An der Jugendmusikschule – dann auch im neuen Gebäude - hatten wir dann aber gutes Spiel, weil Lennart Sobirey, der Sohn vom Chef, mitsang und dies recht anständig und wohl auch im ganzen gerne tat. So konnte der Vater sagen, ‹mein Sohn singt Bach› – das kam gut! Elite war nun angesagt. Und wir waren eine Art Aushängeschild für Gruppen an der Staatlichen Jugendmusikschule – fein! Was wir alles sangen und wohin wir reisten steht in allen Programmen und der Vita des Chors zum Nachlesen, Highlights: Israel und USA.

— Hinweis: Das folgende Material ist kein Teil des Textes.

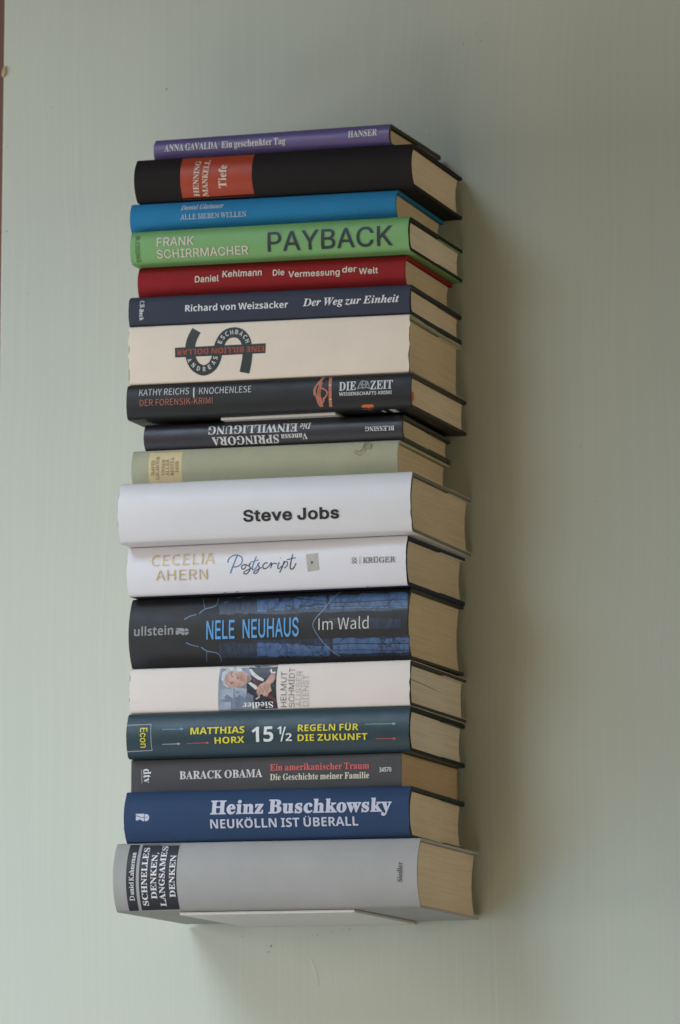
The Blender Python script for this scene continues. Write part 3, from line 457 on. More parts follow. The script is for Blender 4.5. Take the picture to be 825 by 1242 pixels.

Aber dass es Knaben gab, die dort Freundschaften fürs Leben fanden, die jetzt ihr Studium oder auch ihren Beruf mit Musik oder Gesang bestreiten, die den Stimmwechsel ohne Probleme überwanden, wörtlich: «ja, bis zur Reise in die USA kann ich den Tenor üben!», es einen gab, der jahrelang nicht sprach, sondern nur sang, bis er eines Tages beides perfekter als mancher andere konnte, die ohne Probleme fast jedes Mal bei Jugend Musiziert mitmachten und oben mitmischten, die als Solisten auch Geld verdienen konnten, die auf dem Theater oder bei Werbe-Aufnahmen auch mal normal singen sollten, die neben der alltäglichen coolen Musik die klassische lieben lernten und mit der Stimme zum Teil absolut professionell umgehen konnten, die sich in der Schule nicht trauten zu sagen, dass sie in einem Knabenchor singen, weil das alle weibisch fanden, und dennoch jahrelang die Treue hielten, zum Schluss: es einen gab, der bei meinem Abschied zu seiner Mutter sagte, als ich alle einlud, wenn sie Fragen hätten zum Singen oder Chor oder was auch immer, meine Tür stünde ihnen immer offen: «Du, Mama, bei Frau Siebenkittel steht die Tür immer offen!»
Das alles ist für mich von einer Nachhaltigkeit, die für so ein Gebilde wie ein Chor lebenswichtig ist. Dafür bin ich dankbar!
In diesem Sinne wünsche ich dem Chor viele weitere gute Jahre.